Gli eroi sono le classiche unità speciali emancipate da processo di creazione per catena di montaggio, più caratterizzate rispetto alle altre e provviste di abilità esclusive in grado spesso di ribaltare da sole le sorti di uno scontro. Esiste inoltre tutta una serie di super milizie, via via più costose e micidiali delle regolari, pronte all’uso man mano che si migliora l’accampamento e si acculano risorse.

Nel complesso, lo spirito del gioco non si allontana dai capisaldi della scuola Age of (Empires o Mythology, se si preferisce il fantastico), dichiarando un taglio conservatore, fatto della terna raccogli, costruisci, combatti in misure molto simili a quanto mostrato in passato (anche se qualche particolare cambia, come i teschi, che si sommano a legna, cibo e pietre nello scodellone delle risorse da assicurarsi il prima possibile).

Dove Paraworld stacca la concorrenza è nell’ambientazione, l’elemento strillato fin dalla copertina. A grandi linee è un incidente fantascientifico tra Stargate e Jurassic Park, che alla lucidità formale privilegia i paradossi, in un racconto carpiato, tra esagerazioni pop e soluzioni naif, pieno di tripli avvitamenti. Personaggi e situazioni bizzarre abbondano. I tre protagonisti sono un chiaro biglietto da visita. Dovrebbero essere brillanti scienziati. Lo saranno pure, ma assomigliano più a Wolverine, a una modella di lingerie e al gemello romantico di Johnny Depp.

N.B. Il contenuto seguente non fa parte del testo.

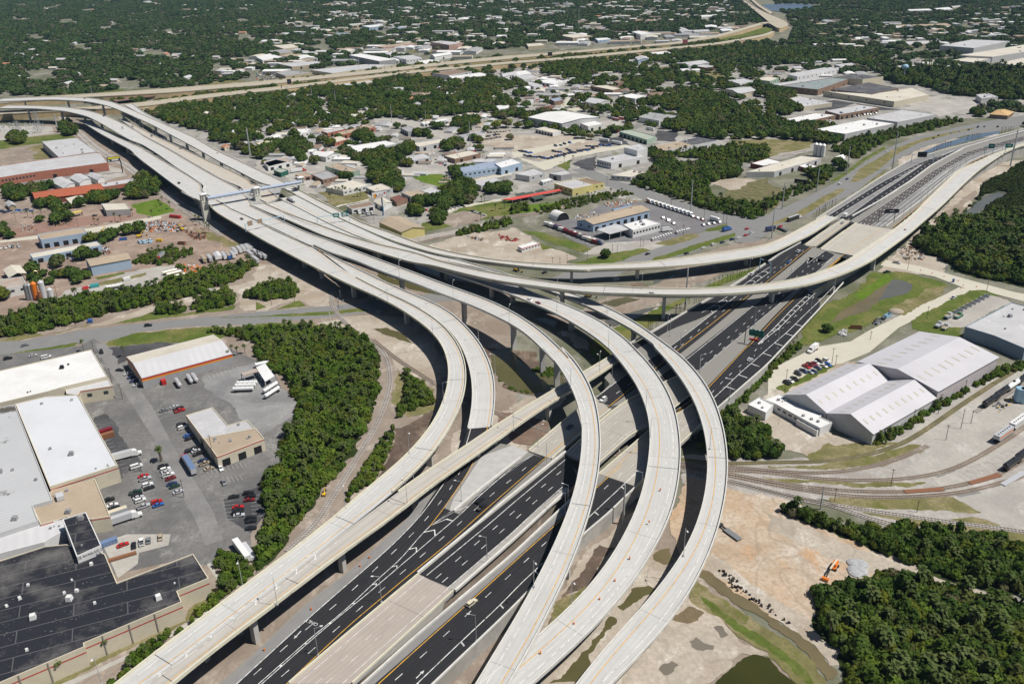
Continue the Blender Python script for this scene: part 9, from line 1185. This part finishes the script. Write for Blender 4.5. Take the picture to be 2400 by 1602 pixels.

La sceneggiatura, scritta dal collettivo Men in Text insieme a Sek - col gusto delle vecchie, gommose produzione b -, li vede catapultati in una dimensione parallela popolata di dinosauri e indigeni (entrambi diverranno le unità dell’esercito del giocatore), nella quale non esiste elettricità e gli uomini non invecchiano. Purtroppo ci sono finiti perché una confraternita di luminari malvagi non vuole svelino al mondo la verità avvicinata coi loro studi. Per tornare a casa dovranno combattere. E intanto, perché no, liberare gli abitanti di Paraworld dal dominio degli invasori. Tra un’acrobazia con la tavola da surf e l’altra.